Bertrand Rusell, a quien la humanidad nunca admirará lo suficiente, decía que era necesario educar a los niños en la lectura escéptica de la prensa. Yo creo que esta tarea -prevenir el engaño, fomentar la actitud crítica y desconfiar de toda verdad revelada- debería ser el objetivo prioritario de la educación, porque de lo contrario lo único que produciremos será idiotas maleables de diferentes tamaños y modalidades técnicas.

¿Qué hacer para conseguirlo? Para empezar conviene esforzarse en encontrar voces inteligentes alejadas de lo que uno piensa. Siempre las hay y no es difícil identificarlas: nos producen una aguda punzada y un rechazo primario e instintivo que agudiza los sentidos. Nuestro cerebro, como todo sistema complejo, se aviva con los retos y nada nos obliga tanto a cavilar como las ideas de los que no están de acuerdo con las nuestras. Nada bueno nace de la mansedumbre y pensar bien nunca consiste en repetir lo que dicen otros. Por eso mismo no estaría de más que todos los que incurren en el feo y muy generalizado hábito de leer sólo el periódico más acorde con sus ideas abandonaran por un rato ese confortable territorio para adentrarse en lo desconocido.

Otra cosa que juzgo conveniente es despreocuparse de lo que piensen los demás acerca de lo que uno piensa. Cada vez que ponderamos las consecuencias de nuestras opiniones las cambiamos y, en cierto sentido, las falseamos. Uno debe procurar formarse una opinión fundada acerca de aquello que le importa, contrastando en la medida de lo posible la información en la que apoya sus juicios, sin incurrir en apriorismos ni en lugares comunes.

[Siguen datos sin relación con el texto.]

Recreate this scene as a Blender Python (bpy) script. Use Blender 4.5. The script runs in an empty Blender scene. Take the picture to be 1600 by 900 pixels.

Pero, una vez formada, esa opinión no debe ser moderada en atención a lo que los demás puedan pensar de nosotros: en cualquier debate intelectual es preciso ponderar las ideas de los demás, pero es igual de imprescindible desechar sus prejuicios.

Todo esto viene a cuento de esos telediarios poblados por personajes como De Guindos, con esos aires de caduco jugador de casino, Montoro, que siempre parece estar mascando un chiste que no acaba de contarnos pero que le produce mucha risa, Cospedal, que lleva camino de acabar convertida en autoparodia o el portavoz socialista ese de gafitas y rostro flatulento (a estas alturas  ya intuirán que ni siquiera recuerdo su nombre) que resulta evidente que no se cree ni una palabra de lo que dice, pero que, sin embargo lo dice todo con una asombrosa rotundidad, como si el exceso de énfasis pudiera compensar su falta de verosimilitud. Todos mienten sin decoro y todos dicen hoy lo contrario de lo que dijeron ayer y es tal el estado de cosas al que hemos llegado que, a fuerza de sostenida, ya casi ni nos asombra esa farsa cotidiana.

PD. Por lo demás ayer un Guardia Civil entró en prisión por discrepar de un superior que, por lo que parece, era un cretino.  La noticia, como tal, no tiene nada de novedoso, porque si hay una constante histórica inamovible es que quienes se oponen a la estulticia y a la intolerancia siempre lo hacen en detrimento de su salud y de su fortuna, pero me gustaría, en el improbable caso de que alguna vez tuviera ocasión de hacerlo, estrecharle la mano y felicitarle, porque sin esa resiliencia frente a la injusticia no es posible ninguna forma de progreso social (ni personal); progreso del que, a nadie se le escapa, andamos muy necesitados.